DESCRIPTION OF THE TASK
Using the listing below, please gather every line containing the word "from".

BEGIN DATA SECTION

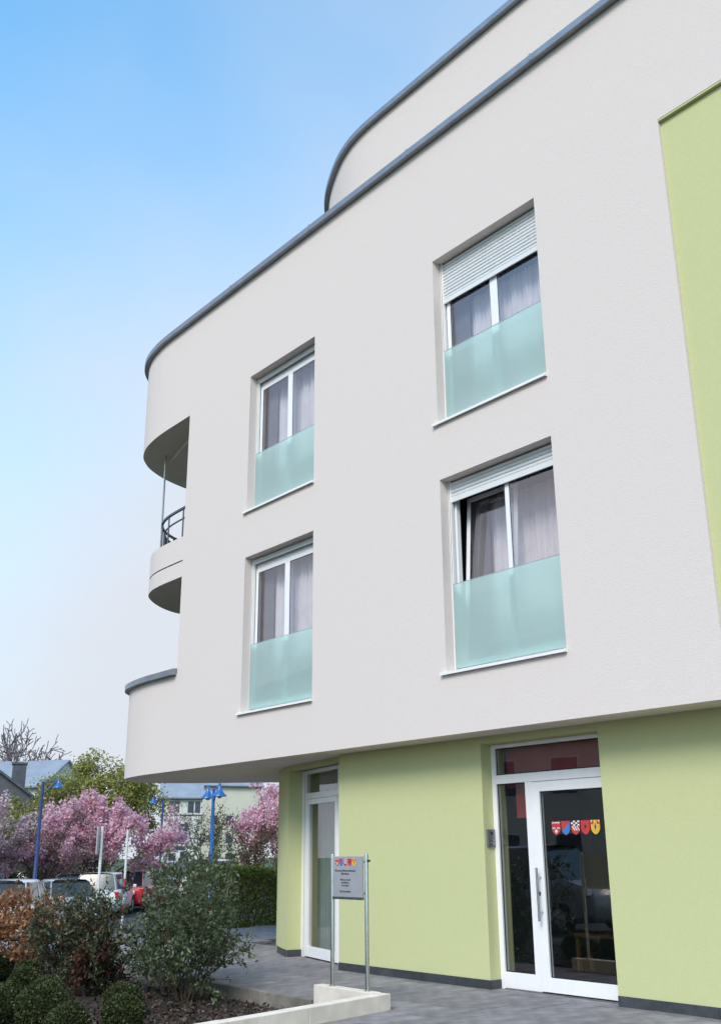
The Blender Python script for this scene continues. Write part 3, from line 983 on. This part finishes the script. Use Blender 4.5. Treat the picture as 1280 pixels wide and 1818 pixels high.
# rooms behind the two doors
r = MB()
def room(x0, x1, y0, y1, z0, z1, mt, fm, nm):
    MB().add([(x0, y0, z0), (x1, y0, z0), (x1, y1, z0), (x0, y1, z0), (x0, y0, z1), (x1, y0, z1), (x1, y1, z1), (x0, y1, z1)], [(4, 5, 6, 7), (1, 2, 6, 5), (2, 3, 7, 6), (3, 0, 4, 7)]).build(nm + '_wall', mt, B)
    MB().add([(x0, y0, z0 + .003), (x1, y0, z0 + .003), (x1, y1, z0 + .003), (x0, y1, z0 + .003)], [(0, 1, 2, 3)]).build(nm + '_floor', fm, B)
room(-10.4, -6.6, 9.73, 13.0, .0, 2.87, 'lobby', 'lobbyfloor', 'lobby')
room(-13.15, -10.5, 10.4, 13.0, .0, 2.87, 'lobby', 'lobbyfloor', 'side_room')
MB().prism([(-8.93, 9.64), (-6.62, 9.64), (-6.62, 9.69), (-8.93, 9.69)], 2.26, 2.86).prism([(-8.80, 9.641), (-8.46, 9.641), (-8.46, 9.689), (-8.80, 9.689)], 1.9, 2.26).build('red_bulkhead', 'red', B)
# small wooden bench inside
tb = thing('wooden_bench', 'low light wood bench standing inside the entrance door', 'bench', (-9.3, 11.7, .003))
MB().box(-9.65, -8.9, 11.55, 11.9, .42, .47).build('seat', 'wood', tb, bevel=.004)
for xx in (-9.63, -8.97):
    for yy in (11.57, 11.83):
        MB().box(xx, xx + .05, yy, yy + .05, .003, .42).build('leg', 'wood', tb)

# intercom on the door reveal
ic = thing('intercom', 'small grey metal intercom plate on the green door reveal', 'intercom', (DX0, 9.4, 1.67))
MB().box(DX0 + .0005, DX0 + .028, 9.335, 9.462, 1.575, 1.775).build('housing', 'intercom', ic, bevel=.004)
MB().tube((DX0 + .0285, 9.40, 1.73), (DX0 + .031, 9.40, 1.73), .02, n=12).build('camera_lens', 'black', ic)
for k in range(2):
    MB().box(DX0 + .0282, DX0 + .032, 9.36, 9.44, 1.60 + k * .035, 1.62 + k * .035).build('call_button', 'steel', ic, bevel=.001)

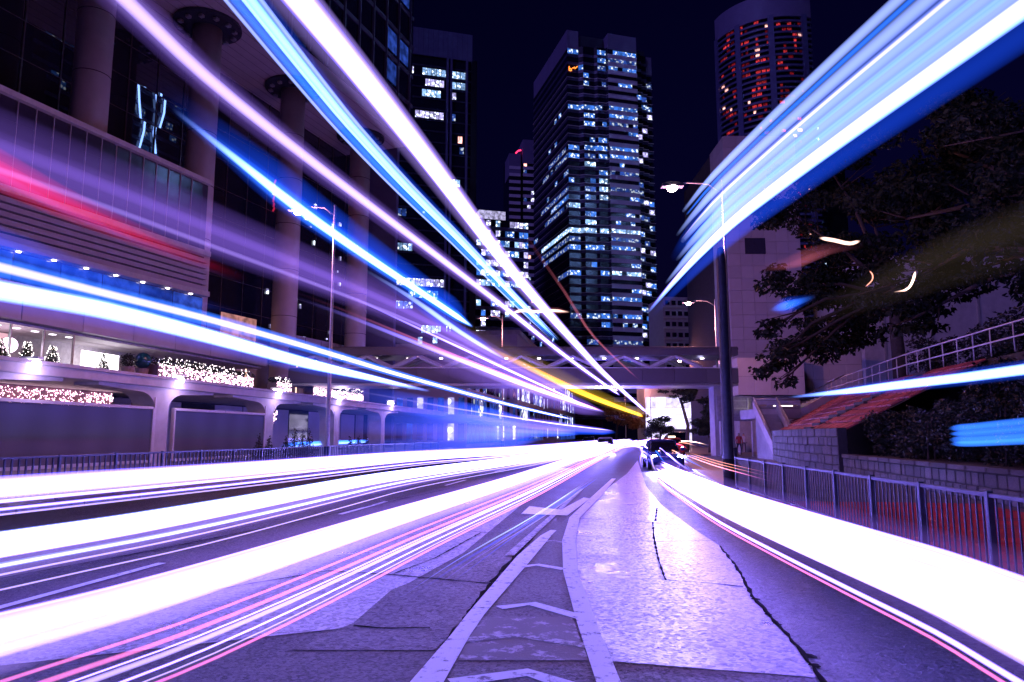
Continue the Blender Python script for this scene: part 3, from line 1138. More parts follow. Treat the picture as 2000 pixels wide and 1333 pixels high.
# --- brightly lit mid-rise tower seen between the light trails
t = tower_root('office_tower', 'slim brightly lit office tower in front of the banded white tower', 928, 225, 74)
zt3 = at_d(960, 428, 226).z
MB().box(0, 17.5, 0, 16, 0, zt3).build('glass_wall', M['tower_core'], t)
MB().box(1, 10, 1, 12, zt3, zt3 + 3.2).build('plant_room', lit_window('lantern_glass', (.65, .6, 1), 2.0), t)
for i in range(20):
    z = zt3 - (i + 1) * 3.3
    MB().box(-.15, 17.65, -.15, .1, z - .3, z + .9).build('spandrel', M['tower_blue'], t)
    for j in range(11):
        if R.random() < (.8 if i < 7 else .42):
            seg_pane(t, (0, 0), (17.5, 0), j * 1.59 + .1, j * 1.59 + 1.5, z + .95, z + 2.9, R.choice([W['lilac'], W['white'], W['blue'], W['lilac']]), proud=.05)

# --- slim white banded tower behind
t = tower_root('office_tower', 'slim pale tower with white horizontal bands and a red roof light', 995, 330, 80)
zt4 = at_d(1035, 272, 330).z
zt4b = at_d(1005, 300, 330).z
MB().box(0, 5.2, 0, 18, 0, zt4b).build('left_wing', M['tower_core'], t)
MB().box(5.2, 6.6, 1.5, 18, 0, zt4b + 2).build('recess', M['navy_wall'], t)
MB().box(6.6, 16, -.5, 18, 0, zt4 - 12).build('right_wing', M['tower_core'], t)
MB().box(6.4, 16.2, -.7, 18.2, zt4 - 12, zt4).build('crown_block', M['crown_pale'], t)
MB().box(-.2, 5.4, -.2, 12, zt4b - 11, zt4b).build('crown_block', M['crown_pale'], t)
bl = MB().box(-.2, 5.3, -.25, .2, 0, 1.5).mesh('white_band', M['spandrel_pale'])
br = MB().box(6.5, 16.1, -.75, -.3, 0, 1.5).mesh('white_band', M['spandrel_pale'])
for i in range(30):
    z = zt4 - 15 - i * 3.5
    put('white_band', bl, t, (0, 0, z))
    put('white_band', br, t, (0, 0, z))
    for j in range(5):
        if R.random() < .16:
            seg_pane(t, (6.6, -.5), (16, -.5), j * 1.8 + .2, j * 1.8 + 1.7, z + 1.6, z + 3.3, R.choice([W['pink'], W['lilac'], W['blue_dim']]))
MB().tube([(3, 0, zt4b + .3), (4.2, 0, zt4b + 1.6), (5.6, 0, zt4b + 2.0)], .35, 6).build('roof_light', glow('roof_red', (1, .03, .12), 4), t)

# --- curved residential tower with red windows
cpx, cd = 1538, 330
pc = at_d(cpx, 850, cd)
t = thing('apartment_tower', 'tall curved apartment tower with balcony bands and red lit windows', 'building', (pc.x, pc.y, 0), math.atan2(RGT.y, RGT.x) - .36)
RADC = 30.0
CY = 26.0


def arc_pt(a, r=RADC):
    return (r * math.sin(a), CY - r * math.cos(a))


A0, A1 = math.radians(-58), math.radians(42)
NA = 40
zt5 = at_d(1500, 12, 326).z
outl = [arc_pt(A0 + (A1 - A0) * k / NA, RADC - .9) for k in range(NA + 1)] + [(22, 48), (-24, 48)]
MB().prism(outl, 0, zt5 - 6).build('core', M['tower_core'], t)
MB().prism([arc_pt(A0 + (A1 - A0) * k / NA, RADC + .1) for k in range(NA + 1)] + [(22, 48), (-24, 48)], zt5 - 6.2, zt5 + 6).build('roof_screen', M['crown_pale'], t)
bm_ = MB()
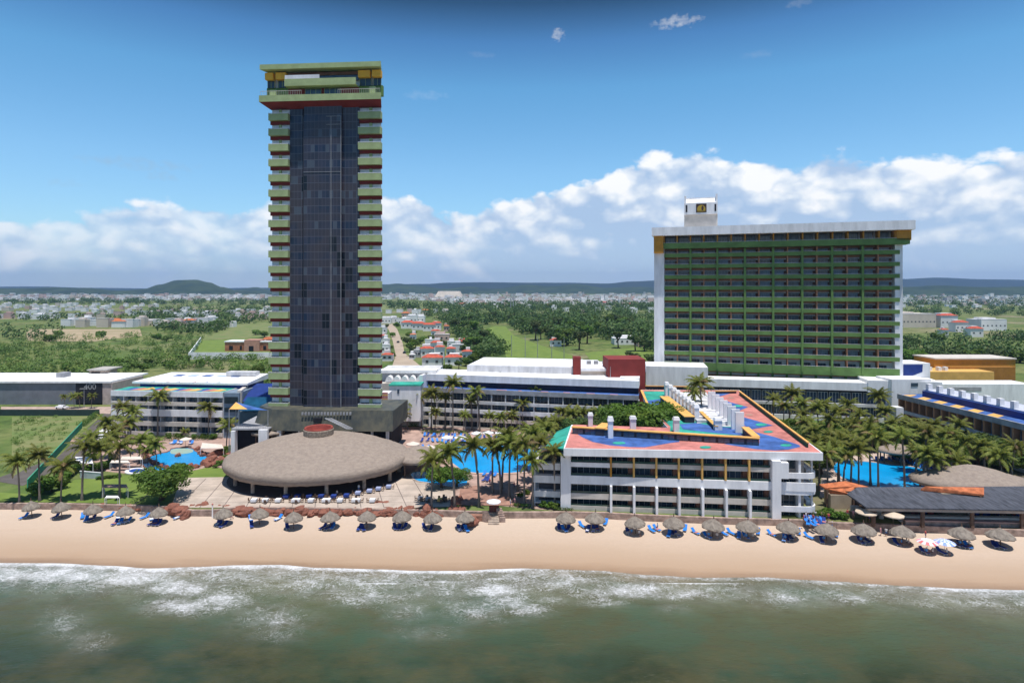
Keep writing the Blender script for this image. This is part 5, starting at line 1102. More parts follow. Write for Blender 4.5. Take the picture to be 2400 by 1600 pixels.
# ------------------------------------------------------------------ vegetation builders
def frond(mb, az, e0, L, droop, mi, wl=1.0, n=14, wdt=.22):
    pts = []; p_ = Vector((0, 0, 0)); e = e0; hd = Vector((cos(az), sin(az), 0)); st = L / n; side = Vector((-sin(az), cos(az), 0))
    for i in range(n + 1):
        pts.append(p_.copy()); p_ = p_ + (hd * cos(e) + Vector((0, 0, 1)) * sin(e)) * st; e -= droop * (0.5 + 1.1 * i / n) / n
    mb.mi = mi
    for i in range(n):
        a, b = pts[i], pts[i + 1]; w0 = .05 * (1 - i / n) + .015; mb.q(a - side * w0, a + side * w0, b + side * w0, b - side * w0)
        if i < 1: continue
        f = i / n; l = wl * (sin(pi * min(1, f * .88 + .16)) ** .6) * (1.0 - .3 * f)
        for sg in (-1, 1):
            for h in (0, .5):
                q0 = a.lerp(b, h); d = (side * sg * U(.65, .95) + (b - a).normalized() * .55 + Vector((0, 0, -U(.35, .85)))).normalized(); tip = q0 + d * l * U(.85, 1.15)
                wv = (b - a).normalized() * wdt * .5; mb.f.append((len(mb.v), len(mb.v) + 1, len(mb.v) + 2)); mb.m.append(mi); mb.v += [tuple(q0 - wv), tuple(q0 + wv), tuple(tip)]
def palm_crown(k):
    random.seed(100 + k); mb = MB(); n = random.choice((17, 20, 22)); L = U(3.0, 3.7)
    for i in range(n):
        az = i * 2.39996 + U(-.25, .25); f = i / n; e0 = radians(72 - 95 * f + U(-8, 8)); frond(mb, az, e0, L * U(.85, 1.1), radians(U(60, 105)), 1 if (f > .84 and R() < .75) or R() < .04 else 0)
    mb.mi = 2
    for i in range(6): a = U(0, 6.28); mb.box(cos(a) * .3 - .15, cos(a) * .3 + .15, sin(a) * .3 - .15, sin(a) * .3 + .15, -.55, -.2)
    return mb.mesh('crown', [palml, palmd, ochre if k % 3 else trunkm])
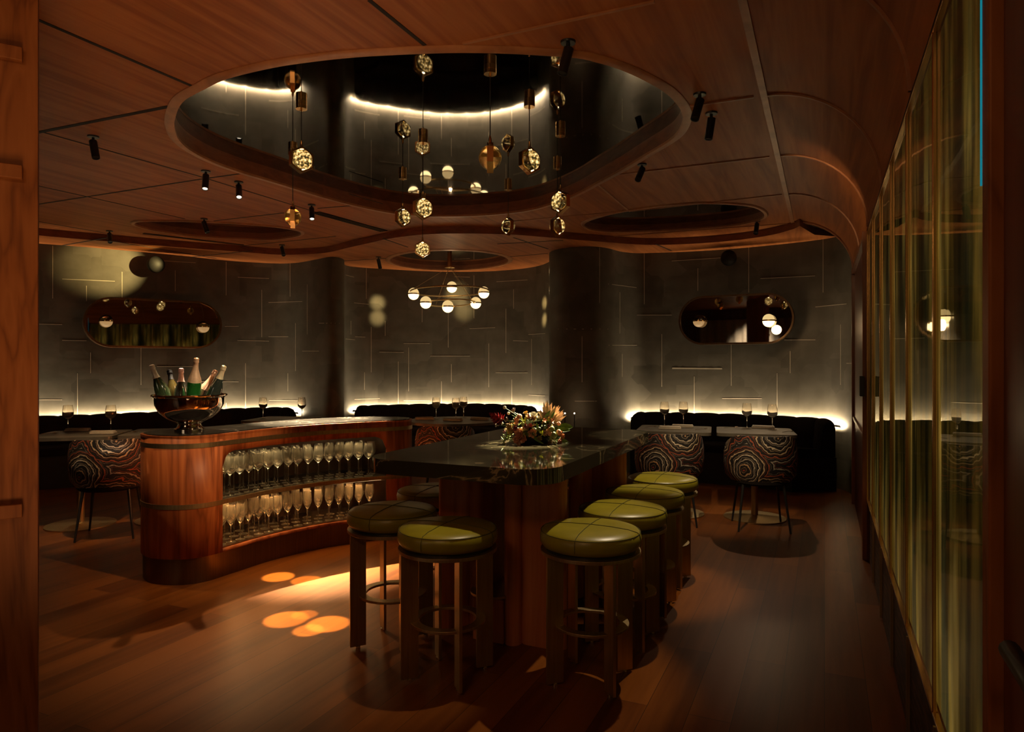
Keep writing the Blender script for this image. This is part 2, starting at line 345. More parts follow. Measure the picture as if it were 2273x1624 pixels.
# ------------------------------------------------------------------ mesh builder
class MB:
    def __init__(s): s.v = []; s.f = []; s.mi = []; s.uv = None
    def add(s, vs, fs, mi=0):
        o = len(s.v); s.v += [tuple(v) for v in vs]; s.f += [tuple(i + o for i in f) for f in fs]; s.mi += [mi] * len(fs); return s
    def box(s, cx, cy, cz, sx, sy, sz, rz=0.0, mi=0, M=None):
        vs = []
        for dz in (-.5, .5):
            for dx, dy in ((-.5, -.5), (.5, -.5), (.5, .5), (-.5, .5)):
                x, y = dx * sx, dy * sy
                vs.append(Vector((cx + x * math.cos(rz) - y * math.sin(rz), cy + x * math.sin(rz) + y * math.cos(rz), cz + dz * sz)))
        if M: vs = [M @ v for v in vs]
        return s.add(vs, [(0, 3, 2, 1), (4, 5, 6, 7), (0, 1, 5, 4), (1, 2, 6, 5), (2, 3, 7, 6), (3, 0, 4, 7)], mi)
    def lathe(s, prof, n=32, M=None, mi=0, close=False):
        """prof: list of (r, z); revolved about z"""
        vs = []; fs = []; k = len(prof)
        for i in range(n):
            a = 2 * PI * i / n
            for r, z in prof: vs.append(Vector((r * math.cos(a), r * math.sin(a), z)))
        for i in range(n):
            j = (i + 1) % n
            for q in range(k - 1 + (1 if close else 0)):
                q2 = (q + 1) % k
                fs.append((i * k + q, j * k + q, j * k + q2, i * k + q2))
        if M: vs = [M @ v for v in vs]
        if not close:
            if prof[0][0] > 1e-5: fs.append(tuple(i * k for i in range(n))[::-1])
            if prof[-1][0] > 1e-5: fs.append(tuple(i * k + k - 1 for i in range(n)))
        return s.add(vs, fs, mi)
    def open_lathe(s, prof, n=32, M=None, mi=0):
        vs = []; fs = []; k = len(prof)
        for i in range(n):
            a = 2 * PI * i / n
            for r, z in prof: vs.append(Vector((r * math.cos(a), r * math.sin(a), z)))
        for i in range(n):
            j = (i + 1) % n
            for q in range(k - 1): fs.append((i * k + q, j * k + q, j * k + q + 1, i * k + q + 1))
        if M: vs = [M @ v for v in vs]
        return s.add(vs, fs, mi)
    def tube(s, pts, r, n=8, mi=0, closed=False):
        pts = [Vector(p) for p in pts]; m = len(pts)
        rs = r if isinstance(r, (list, tuple)) else [r] * m
        vs = []; fs = []
        up = Vector((0, 0, 1)); prev = None
        for i, p in enumerate(pts):
            if closed: t = pts[(i + 1) % m] - pts[i - 1]
            else: t = pts[min(i + 1, m - 1)] - pts[max(i - 1, 0)]
            t.normalize()
            if prev is None:
                a = t.cross(up)
                if a.length < 1e-3: a = t.cross(Vector((1, 0, 0)))
            else:
                a = prev - t * prev.dot(t)
                if a.length < 1e-6: a = t.cross(Vector((0.3, 0.5, 0.8)))
            a.normalize(); prev = a; b = t.cross(a)
            for k in range(n):
                w = 2 * PI * k / n
                vs.append(p + (a * math.cos(w) + b * math.sin(w)) * rs[i])
        for i in range(m if closed else m - 1):
            j = (i + 1) % m
            for k in range(n):
                k2 = (k + 1) % n
                fs.append((i * n + k, i * n + k2, j * n + k2, j * n + k))
        if not closed:
            fs.append(tuple(range(n))[::-1]); fs.append(tuple((m - 1) * n + k for k in range(n)))
        return s.add(vs, fs, mi)
    def sphere(s, c, r, nu=24, nv=14, mi=0, sc=(1, 1, 1), M=None):
        vs = []; fs = []; c = Vector(c)
        for j in range(nv + 1):
            th = PI * j / nv
            for i in range(nu):
                a = 2 * PI * i / nu
                v = Vector((r * sc[0] * math.sin(th) * math.cos(a), r * sc[1] * math.sin(th) * math.sin(a), r * sc[2] * math.cos(th)))
                vs.append((M @ v if M else v) + c)
        for j in range(nv):
            for i in range(nu):
                i2 = (i + 1) % nu
                fs.append((j * nu + i, (j + 1) * nu + i, (j + 1) * nu + i2, j * nu + i2))
        return s.add(vs, fs, mi)
    def plate(s, outer, holes, z0, z1, mi=0, side_mi=None):
        """level slab between z0 and z1 with holes (2D point lists)"""
        loops = [[Vector((p[0], p[1], 0)) for p in outer]] + [[Vector((p[0], p[1], 0)) for p in h] for h in holes]
        tris = tessellate_polygon(loops)
        flat = [p for l in loops for p in l]
        n = len(flat)
        fs = []
        for t in tris:
            a, b, c = (flat[i] for i in t)
            ccw = (b - a).cross(c - a).z > 0
            t = tuple(t) if ccw else tuple(t)[::-1]
            fs.append(tuple(i + n for i in t)); fs.append(t[::-1])
        s.add([(p.x, p.y, z0) for p in flat] + [(p.x, p.y, z1) for p in flat], fs, mi)
        base = 0; vs = [(p.x, p.y, z0) for p in flat] + [(p.x, p.y, z1) for p in flat]
        sf = []
        for l in loops:
            k = len(l)
            for i in range(k):
                j = (i + 1) % k
                sf.append((base + i, base + j, base + j + n, base + i + n))
            base += k
        s.add(vs, sf, mi if side_mi is None else side_mi)
        return s
    def ribbon(s, loop, prof, closed=True, mi=0):
        """sweep prof [(offset outward, z)] closed section round a level 2D path"""
        m = len(loop); k = len(prof); vs = []; fs = []
        for i in range(m):
            p = Vector(loop[i][:2])
            a = Vector(loop[i - 1][:2]) if (closed or i > 0) else p
            b = Vector(loop[(i + 1) % m][:2]) if (closed or i < m - 1) else p
            t = (b - a).normalized(); nrm = Vector((t.y, -t.x))
            for o, z in prof: q = p + nrm * o; vs.append((q.x, q.y, z))
        for i in range(m if closed else m - 1):
            j = (i + 1) % m
            for q in range(k):
                q2 = (q + 1) % k
                fs.append((i * k + q, j * k + q, j * k + q2, i * k + q2))
        if not closed:
            fs.append(tuple(range(k))[::-1]); fs.append(tuple((m - 1) * k + q for q in range(k)))
        return s.add(vs, fs, mi)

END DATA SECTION

WRITTEN ANSWER
The Blender Python script for this scene continues. Write part 3, from line 983 on. This part finishes the script. Use Blender 4.5. Treat the picture as 1280 pixels wide and 1818 pixels high.
Continue the Blender Python script for this scene: part 3, from line 1138. More parts follow. Treat the picture as 2000 pixels wide and 1333 pixels high.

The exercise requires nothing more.